Local Homeless Veteran Receives Military Funeral
Published:
Tue, October 20, 2009 – 5:08 pm CST Last Updated: Tue, October 20, 2009 – 5:42
pm CST
MOBILE, Alabama – It’s estimated that there are over 150,000 homeless veterans across the U.S..
Many pass away with no family or money to see to a proper burial.
One group made sure that a homeless veteran from right here in the Port City got the honor that his Vietnam war service merited.
News 5 photojournalist Gary Arnold takes us to Biloxi where Air Force veteran Anthony Vallia was given full military honors.

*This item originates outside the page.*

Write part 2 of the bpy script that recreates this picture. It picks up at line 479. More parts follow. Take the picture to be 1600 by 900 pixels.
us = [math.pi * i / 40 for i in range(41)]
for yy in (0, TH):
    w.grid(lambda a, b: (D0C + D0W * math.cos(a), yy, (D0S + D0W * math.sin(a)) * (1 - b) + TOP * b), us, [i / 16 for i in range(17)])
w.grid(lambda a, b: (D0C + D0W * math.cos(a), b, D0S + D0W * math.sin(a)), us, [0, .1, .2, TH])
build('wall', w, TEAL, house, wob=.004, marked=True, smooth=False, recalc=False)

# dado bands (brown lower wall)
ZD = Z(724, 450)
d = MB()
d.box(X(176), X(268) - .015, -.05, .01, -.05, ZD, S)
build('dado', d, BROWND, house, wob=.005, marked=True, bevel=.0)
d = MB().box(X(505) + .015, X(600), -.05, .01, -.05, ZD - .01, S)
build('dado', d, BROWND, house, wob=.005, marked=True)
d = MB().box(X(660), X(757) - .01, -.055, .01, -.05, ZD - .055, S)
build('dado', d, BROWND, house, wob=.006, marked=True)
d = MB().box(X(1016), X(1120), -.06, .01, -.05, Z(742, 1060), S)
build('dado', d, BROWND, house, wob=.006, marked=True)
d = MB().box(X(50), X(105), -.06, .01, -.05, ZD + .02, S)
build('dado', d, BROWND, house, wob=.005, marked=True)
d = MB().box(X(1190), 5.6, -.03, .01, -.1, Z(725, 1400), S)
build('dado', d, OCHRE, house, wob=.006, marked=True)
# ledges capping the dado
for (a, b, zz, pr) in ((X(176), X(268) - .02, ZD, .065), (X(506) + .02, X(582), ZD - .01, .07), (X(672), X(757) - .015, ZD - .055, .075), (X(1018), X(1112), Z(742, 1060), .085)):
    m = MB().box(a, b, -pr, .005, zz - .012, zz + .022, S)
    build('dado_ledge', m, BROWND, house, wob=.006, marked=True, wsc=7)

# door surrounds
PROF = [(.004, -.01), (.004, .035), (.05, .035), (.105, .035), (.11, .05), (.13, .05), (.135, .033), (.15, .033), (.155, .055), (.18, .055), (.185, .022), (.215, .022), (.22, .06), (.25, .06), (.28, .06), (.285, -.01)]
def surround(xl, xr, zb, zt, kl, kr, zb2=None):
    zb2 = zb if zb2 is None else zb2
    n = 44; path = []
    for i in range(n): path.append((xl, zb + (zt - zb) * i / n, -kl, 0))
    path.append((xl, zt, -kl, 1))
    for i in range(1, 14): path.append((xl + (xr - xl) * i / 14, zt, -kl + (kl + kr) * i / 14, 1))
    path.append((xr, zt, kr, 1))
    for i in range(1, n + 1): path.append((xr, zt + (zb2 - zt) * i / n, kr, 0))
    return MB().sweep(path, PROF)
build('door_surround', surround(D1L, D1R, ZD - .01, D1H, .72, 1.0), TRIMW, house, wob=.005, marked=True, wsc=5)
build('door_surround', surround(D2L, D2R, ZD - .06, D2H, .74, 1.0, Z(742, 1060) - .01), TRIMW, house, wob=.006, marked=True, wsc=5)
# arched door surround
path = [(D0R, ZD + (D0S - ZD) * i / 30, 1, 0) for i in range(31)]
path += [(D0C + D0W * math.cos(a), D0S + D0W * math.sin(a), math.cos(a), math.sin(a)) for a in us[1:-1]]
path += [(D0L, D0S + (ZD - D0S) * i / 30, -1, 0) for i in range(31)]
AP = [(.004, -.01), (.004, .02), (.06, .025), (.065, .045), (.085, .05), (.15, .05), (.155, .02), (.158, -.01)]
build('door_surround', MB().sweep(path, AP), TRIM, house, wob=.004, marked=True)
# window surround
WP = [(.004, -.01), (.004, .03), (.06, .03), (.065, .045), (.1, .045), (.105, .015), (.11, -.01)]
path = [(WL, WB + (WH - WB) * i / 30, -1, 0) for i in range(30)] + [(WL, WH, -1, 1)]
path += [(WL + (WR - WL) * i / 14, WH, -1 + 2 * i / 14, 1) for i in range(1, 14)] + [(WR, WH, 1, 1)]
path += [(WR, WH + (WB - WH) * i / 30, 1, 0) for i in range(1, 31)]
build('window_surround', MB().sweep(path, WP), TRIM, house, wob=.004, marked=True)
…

With more than 150,000 homeless veterans in the U.S., many whose remains are unclaimed at their death risk burial in pauper’s graves. Through the Dignity Memorial® Homeless Veterans Burial Program, one Mobile-area veteran won’t be among them.
U.S. Air Force veteran Aubrey Vallia Jr. (1945 – 2009) is the first homeless veteran in Mobile to be served by the Dignity Memorial Homeless Veterans Burial Program. The program has existed in other parts of the country since 2000 but was organized in the Mobile area just this summer.
Through the Dignity Memorial Homeless Veterans Burial Program, Vallia will receive a chapel service at 2 p.m. Monday, Oct. 19 at Radney Funeral Home, 3155 Dauphin St. in Mobile, and a graveside service with military funeral honors at 9 a.m. Tuesday, Oct. 20 at Biloxi National Cemetery with interment following.
Vallia, 64, is a Vietnam-era veteran with no home, no money, and no legal next-of-kin to make his funeral arrangements. That’s when Radney Funeral Home stepped in to see to it that Vallia receives a burial befitting a veteran of our nation’s armed services.